Mr Gandhi and Congress, on the other hand, are being watched carefully by allies such as the Samajwadi Party in Uttar Pradesh, which do not want the poor performance of the Congress-led government to rub off on them.
As the Congress-led coalition, which includes parties such as the Nationalist Congress Party and the National Conference, gets into the last year of its second term, it is dipping in the popularity ratings.
A number of opinion polls have predicted that if an election were held now, Congress would lose. But the biggest gain would go to smaller regional parties and not the BJP.
When it comes to a preferred prime ministerial candidate, Mr Modi leads the opinion polls.

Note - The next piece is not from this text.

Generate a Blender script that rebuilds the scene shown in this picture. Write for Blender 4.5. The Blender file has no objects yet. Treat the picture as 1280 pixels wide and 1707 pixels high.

One poll by television channel CNN-IBN showed 38 per cent of urban voters prefer Mr Modi, while only 13 per cent prefer Mr Gandhi.
Corporate India too is firmly in Mr Modi's corner because of his success in transforming Gujarat into an economic hub and because his Gujarat government is known to move fast to help corporates to set up their business.
Keventer Group chairman M.K. Jalan said recently: "I think development matters. Political ideology does not matter to us. We want him (Modi) to be a national leader. We want him to govern India."
Congress hopes to roll out schemes such as the food security Bill, which will give two-thirds of India subsidised food grains, to consolidate its traditional vote bank among the poor and groups such as farmers. It hopes Mr Modi will have such a polarising effect that Muslims, who form around 14 per cent of the population, will vote in large numbers for Congress. In recent years, the Muslim vote has fragmented to smaller, regional parties.
As Mr Gandhi and Mr Modi square off, the rhetoric between Congress and the BJP is reaching high volume. Mr Modi is "Yamraj", the god of death in Hindu mythology, said one Congress spokesman, in a reference to the 2002 religious riots in which more than 1,000 people were killed in Gujarat under Mr Modi's rule.
It was a throwback to Congress president Sonia Gandhi calling Mr Modi a "messenger of death" some years ago. The BJP response: Don't use abusive language. For Mr Modi and his party, what matters is how they are judged against Congress by the electorate, not by their political opponents.